The ceremonial law included the following shadow sabbaths:

  • Feast of Unleavened Bread: The passover preceded the Feast of Unleavened Bread. The fifteenth and twenty-first days of the first month of the Jewish year were celebrated as sabbaths with all servile work set aside. Leviticus 23:5-8.
  • Pentecost or Feast of Weeks: The fiftieth day, counted from the sixteenth day of the first month, was celebrated as a sabbath. Leviticus 23:15, 16, 21; Exodus 34:22.
  • Feast of Trumpets: The first day of the seventh month, the day of the blowing of trumpets, was held in preparation for the Day of Atonement. Leviticus 23:24, 25.
  • Day of Atonement: The tenth day of the seventh month, known as the Day of Atonement, was designated as a most sacred sabbath. It was the climax in the series of ceremonial sabbaths.
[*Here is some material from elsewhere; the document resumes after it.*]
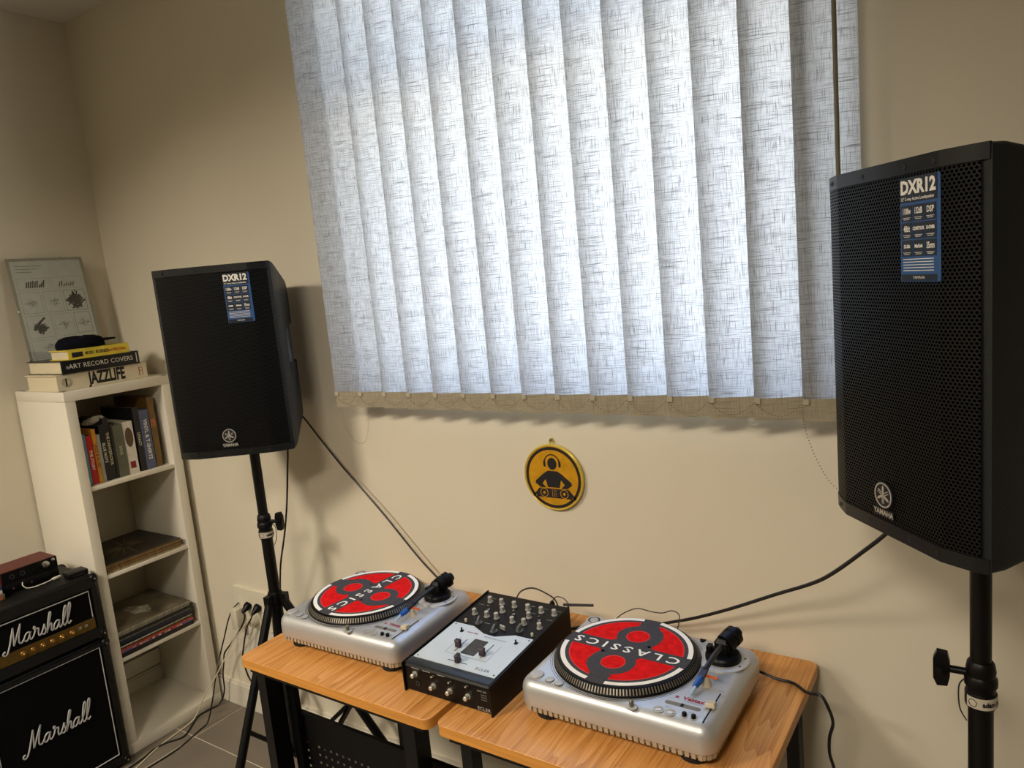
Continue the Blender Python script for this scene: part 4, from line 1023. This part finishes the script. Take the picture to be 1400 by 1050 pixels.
# ---------------------------------------------------------------- stands
def make_stand(pole_top, zc, knob_az, label, legs, hub_z, loc, label_az):
    s = thing('speaker_stand', label, 'speaker stand', loc, 0, 'black tripod speaker stands')
    MB().cyl(.0165, zc-.1, pole_top, 24).build('upper_pole', m_pole, s)
    MB().cyl(.0195, .10, zc-.01, 24).build('lower_pole', m_pole, s)
    MB().lathe([(.0225, zc-.055), (.0245, zc-.050), (.0245, zc-.028), (.0225, zc-.026), (.0225, zc-.018), (.0255, zc-.014), (.0255, zc-.002), (.022, zc+.004), (.0235, zc+.012), (.021, zc+.026), (.018, zc+.030)], 32).build('collar', m_black, s)
    M = Rz(knob_az)
    MB().tube([(.020, 0, zc+.004), (.052, 0, zc+.004)], .0065, 12, M).build('knob_shaft', m_black, s)
    kb_ = MB()
    kb_.prism([(.050, -.013), (.060, -.016), (.068, -.012), (.068, .012), (.060, .016), (.050, .013)], -.006, .006, M @ T(0, 0, zc+.004))
    kb_.prism([(.050, -.030), (.066, -.032), (.072, -.018), (.072, .018), (.066, .032), (.050, .030), (.046, .012), (.046, -.012)], -.0075, .0075, M @ T(0, 0, zc+.004) @ Rx(PI/2))
    kb_.build('clamp_knob', m_black, s)
    MB().tube(smooth_path([(.025, 0, zc-.005), (.034, 0, zc-.02), (.033, 0, zc-.06), (.022, 0, zc-.085)]), .0012, 6, M @ Rz(.3)).build('pin_cord', m_cable, s)
    lb = MB().ring(.0246, .0252, zc-.050, zc-.030, 24, Rz(label_az), -.95, 1.75); lb.build('label_band', mat('label_cream', 'b5ad9c', .5), s)
    tx = MB(); v, f = text_geo('adam hall', .0125, bold=.0006, sx=.82); v = [(math.cos(a := (x+.022)/.0256)*.0256, math.sin(a)*.0256, y+zc-.040) for x, y, _ in v]
    tx.add(v, f, Rz(label_az))
    rg = []
    for k in range(19):
        a = 2*PI*k/18; rg.append((.0065*math.cos(a)-.0130, .0065*math.sin(a)))
    tx.tube([(math.cos(x/.0256)*.0256, math.sin(x/.0256)*.0256, y+zc-.040) for x, y in rg], .0006, 4, Rz(label_az))
    tx.build('lettering', m_blackp, s, smooth=False)
    MB().lathe([(.022, hub_z-.03), (.026, hub_z-.02), (.026, hub_z+.02), (.022, hub_z+.03)], 20).build('upper_hub', m_black, s)
    MB().lathe([(.021, .10), (.025, .11), (.025, .14), (.021, .15)], 20).build('lower_hub', m_black, s)
    for az, rad in legs:
        M = Rz(az); lg = MB(); lg.tube([(.028, 0, hub_z), (rad, 0, .014)], .015, 14, M); lg.build('leg', m_pole, s)
        MB().box(.015, .045, -.012, .012, hub_z-.022, hub_z+.022, M).build('leg_bracket', m_black, s)
        k = .55; x_ = .028+(rad-.028)*k; z_ = hub_z+(.014-hub_z)*k
        MB().tube([(.022, 0, .125), (x_, 0, z_)], .008, 10, M).build('brace', m_pole, s)
        MB().tube([(x_, -.016, z_), (x_, .016, z_)], .006, 10, M).build('bolt', m_black, s)
        MB().sphere((rad+.004, 0, .016), .0155, 12, 6, M).build('rubber_foot', m_rubber, s)
    return s
stL = make_stand(1.30, .980, math.radians(20), 'black tripod speaker stand between the bookshelf and the left desk', [(math.radians(-83), .354), (math.radians(150), .37), (math.radians(22), .42)], .70, (-2.140, 1.538, 0), math.radians(-40))
stR = make_stand(1.30, .985, math.radians(182), 'black tripod speaker stand at the right end of the desks', [(math.radians(42), .40), (math.radians(165), .36), (math.radians(285), .42)], .62, (-.040, 1.410, 0), math.radians(-88))

# ---------------------------------------------------------------- cables
def cable(label, pts, r, m=m_cable, name='cable', cat='cable', group=None, n=5):
    o = MB().tube(smooth_path(pts, n), r, 8).build(name, m); tag(o, label, cat, group); return o
cable('black cable running from the left loudspeaker diagonally down to the turntable', [(-2.150, 1.70, 1.36), (-2.09, 1.715, 1.325), (-2.016, 1.73, 1.229), (-1.922, 1.73, 1.136), (-1.761, 1.725, 0.998), (-1.619, 1.722, 0.862), (-1.544, 1.725, 0.795), (-1.50, 1.72, 0.7605), (-1.44, 1.68, .7600), (-1.34, 1.66, .7600), (-1.262, 1.645, .7600)], .0032)
cable('black mains cable hanging straight down behind the left speaker stand', [(-2.08, 1.64, 1.40), (-2.065, 1.62, 1.24), (-2.082, 1.62, 1.155), (-2.114, 1.62, 1.02), (-2.163, 1.63, 0.902), (-2.222, 1.64, 0.779), (-2.258, 1.65, 0.683), (-2.321, 1.68, 0.541), (-2.33, 1.69, .3), (-2.36, 1.70, .01), (-2.45, 1.70, .006)], .0032)
cable('black cable sagging from the right loudspeaker to the back of the right turntable', [(-.10, 1.52, 1.36), (-.15, 1.50, 1.25), (-0.195, 1.50, 1.194), (-0.233, 1.52, 1.15), (-0.301, 1.55, 1.078), (-0.352, 1.58, 1.033), (-0.441, 1.62, 0.975), (-0.557, 1.66, 0.902), (-0.663, 1.69, 0.843), (-0.763, 1.71, 0.798), (-.836, 1.72, .763), (-.90, 1.71, .7605), (-.98, 1.68, .7605), (-1.03, 1.64, .763), (-1.045, 1.605, .80)], .0042)
cable('black power cable from the right turntable over the desk edge', [(-.54, 1.605, .790), (-0.497, 1.63, 0.772), (-0.45, 1.632, 0.7605), (-0.41, 1.628, 0.7605), (-.375, 1.60, .7625), (-0.342, 1.58, 0.775), (-0.327, 1.58, 0.750), (-0.318, 1.58, 0.716), (-0.326, 1.58, 0.679), (-0.327, 1.58, 0.64), (-0.318, 1.58, 0.604), (-0.306, 1.58, 0.54), (-.30, 1.60, .3), (-.32, 1.62, .006), (-.42, 1.64, .006)], .0036)
cable('thin dark lead looping up behind the right turntable', [(-.93, 1.66, .758), (-0.89, 1.66, 0.79), (-0.863, 1.66, 0.822), (-0.836, 1.66, 0.842), (-0.805, 1.66, 0.856), (-0.769, 1.66, 0.854), (-0.738, 1.66, 0.856), (-0.712, 1.66, 0.867), (-0.693, 1.66, 0.861), (-0.69, 1.65, 0.842), (-0.696, 1.64, 0.817), (-.70, 1.61, .80)], .0014)
cable('short dark wire bulging up behind the mixer', [(-1.16, 1.605, .83), (-1.15, 1.625, .858), (-1.12, 1.64, .868), (-1.08, 1.64, .862), (-1.04, 1.635, .845), (-1.02, 1.62, .80)], .0022)
cable('thin red brown wire between the mixer and the right turntable', [(-.97, 1.52, .785), (-.955, 1.55, .790), (-.93, 1.60, .782), (-.90, 1.62, .762), (-.88, 1.63, .759)], .0012, mat('red_brown_wire', '5a2418', .5))
ph = thing('audio_plug', 'black plug with a wire loop standing up at the mixer back corner', 'plug', (-1.035, 1.607, .835))
MB().lathe([(.006, 0), (.0075, .004), (.0075, .018), (.004, .024)], 12, T(0, 0, 0)).build('body', m_black, ph)
MB().tube(smooth_path([(0, 0, .022), (.012, .004, .036), (.035, .006, .034), (.055, .004, .016)]), .0013, 6).tube([(.030, .010, .014), (.115, .022, .022)], .0038, 8).build('lead', m_cable, ph)
G5 = 'leads running from the wall socket to the floor'
cable('thin black lead from the leftmost outlet down to the floor', [(-2.676, 1.742, .498), (-2.692, 1.72, 0.475), (-2.72, 1.71, 0.425), (-2.749, 1.70, 0.352), (-2.77, 1.68, 0.274), (-2.756, 1.64, 0.21), (-2.745, 1.60, .12), (-2.78, 1.585, .02), (-2.785, 1.55, .0035), (-2.749, 1.421, .0035), (-2.748, 1.298, .0035), (-2.759, 1.157, .0035), (-2.74, 1.0, .0035)], .0028, group=G5)
cable('thick black lead curling along the foot of the bookshelf', [(-2.612, 1.712, .480), (-2.60, 1.71, 0.462), (-2.627, 1.70, 0.41), (-2.71, 1.70, 0.327), (-2.768, 1.70, 0.272), (-2.803, 1.71, 0.211), (-2.831, 1.715, 0.147), (-2.849, 1.72, 0.064), (-2.872, 1.70, 0.008), (-2.882, 1.651, 0.0045), (-2.880, 1.598, 0.0045), (-2.817, 1.512, 0.0045), (-2.805, 1.475, 0.0045), (-2.832, 1.427, 0.0045), (-2.841, 1.376, 0.0045), (-2.825, 1.331, 0.0045), (-2.815, 1.25, 0.0045), (-2.80, 1.15, .0045)], .0034, group=G5)
cable('cream white lead slanting from the wall socket to the floor', [(-2.580, 1.712, .440), (-2.575, 1.70, .452), (-2.600, 1.69, .42), (-2.653, 1.68, 0.367), (-2.683, 1.65, 0.300), (-2.73, 1.625, 0.22), (-2.79, 1.60, 0.135), (-2.85, 1.585, 0.040), (-2.862, 1.55, .008), (-2.84, 1.40, .0035), (-2.79, 1.27, .0035), (-2.73, 1.10, .0035), (-2.70, .95, .0035)], .0026, m_wcable, group=G5)
cable('black lead dropping from the right hand plug behind the desk', [(-2.548, 1.712, .485), (-2.545, 1.70, 0.470), (-2.586, 1.70, 0.418), (-2.626, 1.70, 0.329), (-2.643, 1.70, 0.276), (-2.635, 1.70, 0.229), (-2.616, 1.70, 0.188), (-2.574, 1.70, 0.162), (-2.494, 1.70, 0.144), (-2.35, 1.72, .08), (-2.2, 1.72, .006), (-1.9, 1.70, .006)], .0034, group=G5)
cable('black cable hanging at the far right beside the stand', [(.085, 1.47, 1.36), (.13, 1.52, 1.15), (.095, 1.53, .9), (.070, 1.53, .72), (.055, 1.52, .62), (.05, 1.52, .5), (.06, 1.5, .2), (.08, 1.5, .006), (.12, 1.4, .006)], .004)
# ceiling spot fittings (out of frame)
for i, (x, y) in enumerate(((-2.35, -.75), (-.45, -1.0))):
    o = MB().ring(.50, .53, CZ-.010, CZ, 48, T(x, y, 0)).build('ceiling_light', m_white); tag(o, 'round ceiling light ring near the left wall' if i == 0 else 'round ceiling light ring near the room centre', 'lamp')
Leviticus 23:27, 28, 31, 32.
  • Feast of Tabernacles: The fifteenth and twenty-second days of the seventh month were joyfully celebrated as sabbaths of the feast of tabernacles. Leviticus 23:34-36, 39, 40.

If Jesus had abolished the weekly Sabbath and instituted Sunday by His death, then a specific command to that effect would have to be found in the Bible. Neither Jesus nor the apostles reported such a change. Just the opposite is proven by the following texts: Matthew 5:17, 18; 24:20; Acts 13:13, 14, 42-44; 16:13; 17:2; 18:2-4, 11.